I went shopping for pistachios, olives and coconut ice cream– what I thought might be on the list for a housewife in Beirut.

Today I did an ordinary housewifey task– going to the market.There were quite a few people stopping to pick up food for dinner.  What was most interesting for me was that I was no longer ‘invisible’ in the way my mother promised I would be be invisible, like all women over 50: “You just disappear.” It was a curiously middle-march down the aisle of an illusory awareness of the self.

First, the town where I went to shop is very liberal and extremely politically correct, so I was sure no one would gawk. In fact the folks here blissfuly forged a just-right non-asteroid field around me so that my cart and I a could pass. The gesture created a perceived comfort zone that I do not ordinarily experience when I go to market in my usual garments. The space was not inordinately wide, since the aisles could not accommodate extreme wideness, but certainly impacted my proprioception.

Women tended to look laterally as they passed.

Second, back to my my mother, being a woman, and being invisible. People looked–maybe because I was a tall woman and a blonde woman in an abaya, or maybe just because I was wearing an abaya? I don’t know. The fishmonger and the male customer he was waiting on did the longest stare. Certainly it was asexual, which suggests that the male gaze they gave did not deny me my human identity since  it was not riddled with sexual desire and fantasy.  My other experience from inside the abaya on Day 2 was that the women who did look (except for the woman in the parking lot*) looked laterally at me as they passed, if they looked at all.

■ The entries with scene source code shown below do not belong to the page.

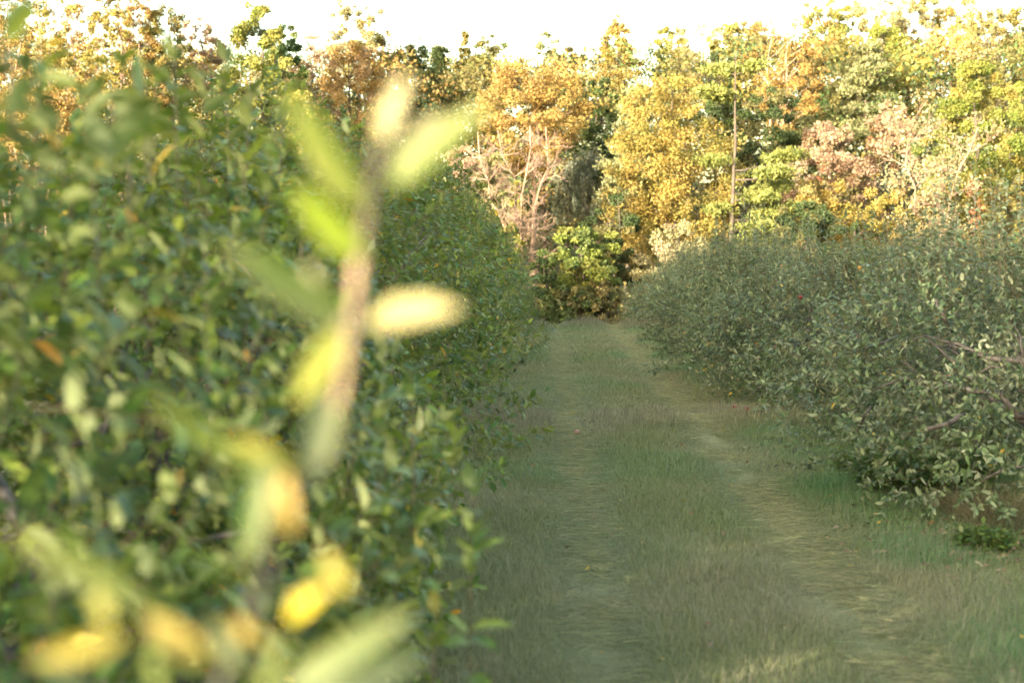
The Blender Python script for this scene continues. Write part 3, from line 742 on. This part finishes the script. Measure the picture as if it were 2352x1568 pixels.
def conifer(px, top, bot, wid, d, pal, label, name="pine_tree", side=None, plates=16, tuft=60, slim=1.0, bark=None, tr=.15, seed=None, droop=0.0, shape=.75, boughs=None, group="conifers of the autumn wood"):
    rng = np.random.default_rng(abs(int(px * 5 + top * 3 + d)) if seed is None else seed)
    base, h = place(px, top, d); w = wid / FOCAL * d; cb = max(.2, at(px, bot, d)[2] - base[2])
    root = thing(name, label, "tree", base, group); g, t = Geo(), Geo()
    tp = limb(t, rng, A(0, 0, -.2), A(0, 0, h), tr * max(1, h / 11), .02, .008, 14, 8)
    for k in range(plates):
        f = (k + rng.uniform(-.3, .3)) / plates; z = cb + (h - cb) * np.clip(f, 0, 1)
        if boughs is not None and f < boughs[0]: continue
        for j in range(rng.integers(4, 6)):
            th = rng.uniform(0, 6.283)
            ln = w / 2 * (np.clip(1.05 - f, .08, 1) ** shape) * rng.uniform(.55, 1.1)
            if side is not None: ln *= side(f, math.cos(th))
            if ln < .12: continue
            e = A(math.cos(th) * ln, math.sin(th) * ln, z + ln * (.12 + .25 * f - droop) + rng.uniform(-.15, .15))
            s = A(0, 0, z)
            pts = limb(t, rng, s, e, .035, .01, .05, 6, 4, -.03)
            m = int(tuft * ln / (w / 2) + 18)
            u = rng.random(m) ** .55 * .78 + .24
            c = s + (e - s) * u[:, None]
            spread = .16 * ln + .18
            c = c + rng.normal(0, 1, (m, 3)) * A(spread, spread, .07 + .02 * ln) * .75
            idx = np.repeat(np.arange(m), 7); N = len(idx)
            a = rdir(rng, N) + A(0, 0, .55) + unit((e - s)[None]) * .5
            cards(g, c[idx] + rng.normal(0, .07, (N, 3)), a, rdir(rng, N) + A(0, 0, .8), rng.uniform(.14, .28, N), pick(rng, PAL[pal], m, .15)[idx], .42 * slim)
    for (z, th, ln, rise, u0) in (boughs[1] if boughs is not None else ()):
        s0 = A(0, 0, z * h); e = A(math.cos(th) * ln, math.sin(th) * ln, z * h + rise)
        pts = limb(t, rng, s0, e, .05, .014, .05, 8, 5, -.05)
        m = int(95 * ln); u = u0 + (1.08 - u0) * rng.random(m) ** .8
        c = s0 + (e - s0) * u[:, None] + rng.normal(0, 1, (m, 3)) * A(.30, .36, .085)
        idx = np.repeat(np.arange(m), 9); N = len(idx)
        cards(g, c[idx] + rng.normal(0, .07, (N, 3)), rdir(rng, N) + A(0, 0, .5), rdir(rng, N) + A(0, 0, .9), rng.uniform(.14, .26, N), pick(rng, PAL[pal], m, .12)[idx], .42)
    g.build("crown", M_WOODS, root); t.build("trunk", M_DARKBARK if bark is None else bark, root)
    return root

def grow(t, rng, p, d, L, r, depth, tips, up=.25, spread=.5, mn=.008):
    e = p + d * L
    pts = limb(t, rng, p, e, r, r * .62, .10, 5, 5 if depth > 1 else 3)
    if depth == 0: tips.append(e); return
    for _ in range(rng.integers(3, 5) if depth > 1 else rng.integers(4, 7)):
        k = rng.integers(1, 5); nd = unit(d + rng.normal(0, spread, 3) + A(0, 0, up))
        grow(t, rng, pts[k], nd, L * rng.uniform(.5, .8), max(mn, r * .52), depth - 1, tips, up, spread, mn)

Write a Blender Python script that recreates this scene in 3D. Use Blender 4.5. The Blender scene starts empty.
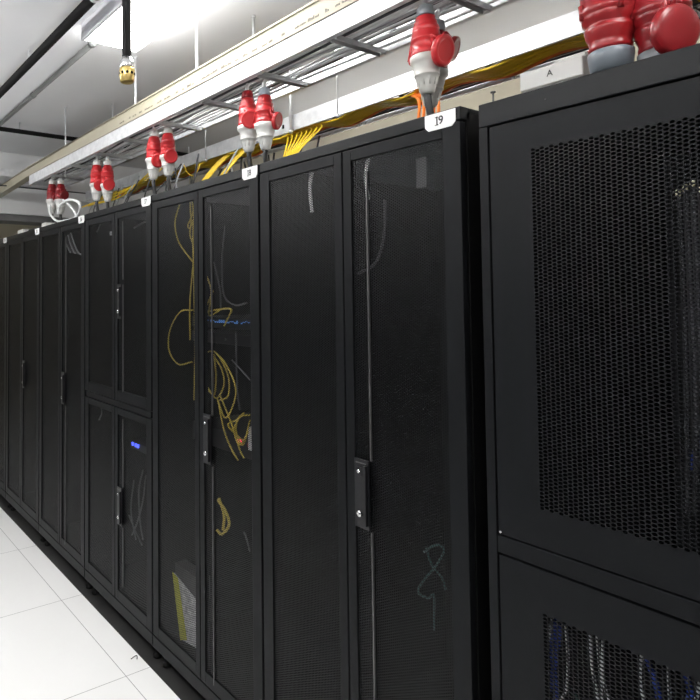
import bpy, math, random
from mathutils import Vector, Matrix
random.seed(7)
C = bpy.context.scene.collection
PI = math.pi

# ------------------------------------------------------------------ camera
TH, PT, RO = 0.57582, 0.03734, -0.005785
FPX, CX, CY = 613.675, 201.153, 271.050
EYE = Vector((0, -1.35133, 1.66977))
Fw = Vector((-math.cos(TH)*math.cos(PT), math.sin(TH)*math.cos(PT), math.sin(PT)))
R0 = Vector((math.sin(TH), math.cos(TH), 0)); U0 = R0.cross(Fw)
Rt = R0*math.cos(RO)+U0*math.sin(RO); Up = -R0*math.sin(RO)+U0*math.cos(RO)
cd = bpy.data.cameras.new('camera'); cam = bpy.data.objects.new('camera', cd); C.objects.link(cam)
cd.sensor_width = 36; cd.lens = FPX*36/700; cd.clip_start = .02
cd.shift_x = (350-CX)/700; cd.shift_y = (CY-350)/700
M3 = Matrix((Rt, Up, -Fw)).transposed()
cam.matrix_world = Matrix.Translation(EYE) @ M3.to_4x4()
bpy.context.scene.camera = cam

def at(x, y, X=None, Y=None, Z=None):
    """the point of the room seen at image position x, y on the plane X=, Y= or Z="""
    D = Fw+Rt*((x-CX)/FPX)-Up*((y-CY)/FPX)
    t = (X-EYE.x)/D.x if X is not None else ((Y-EYE.y)/D.y if Y is not None else (Z-EYE.z)/D.z)
    return EYE+D*t

# ------------------------------------------------------------------ world, exposure, lights
W = bpy.data.worlds.new('world'); bpy.context.scene.world = W; W.use_nodes = True
W.node_tree.nodes['Background'].inputs[0].default_value = (.8, .85, .9, 1)
W.node_tree.nodes['Background'].inputs[1].default_value = 0.02
vs = bpy.context.scene.view_settings
vs.view_transform = 'Standard'; vs.look = 'None'; vs.gamma = 1; vs.use_curve_mapping = False
vs.exposure = 0.0
TUBE = 21.0      # emission strength of the ceiling luminaires
FIXTURES = [(-2.74, -1.52, -.25, .05), (-.28, .94, -.25, .05)]
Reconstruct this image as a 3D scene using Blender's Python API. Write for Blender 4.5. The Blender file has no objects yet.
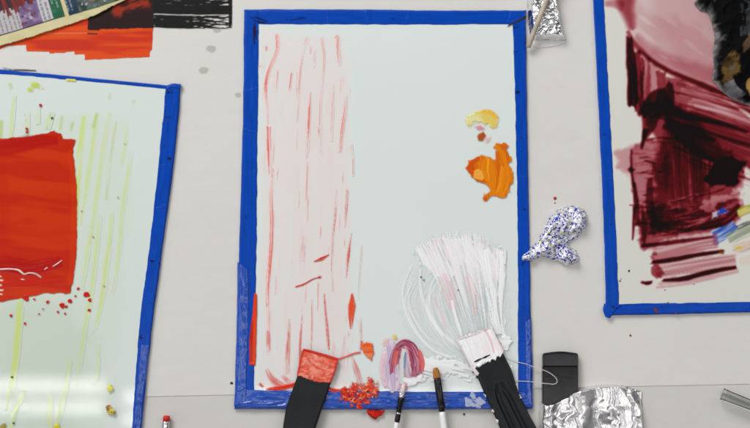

Third, most people just didn’t see me because they were involved with their iPhones.

Lastly, the man who checked me out was so very PC.  He was careful not to touch me and politely put the change on the counter. He handed the receipt to me by pushing it toward my hand, holding it lightly pinched with his fingertips so he could let go of it as soon as the paper made contact with my skin.

* The parking lot woman scowled at my husband and shook her head.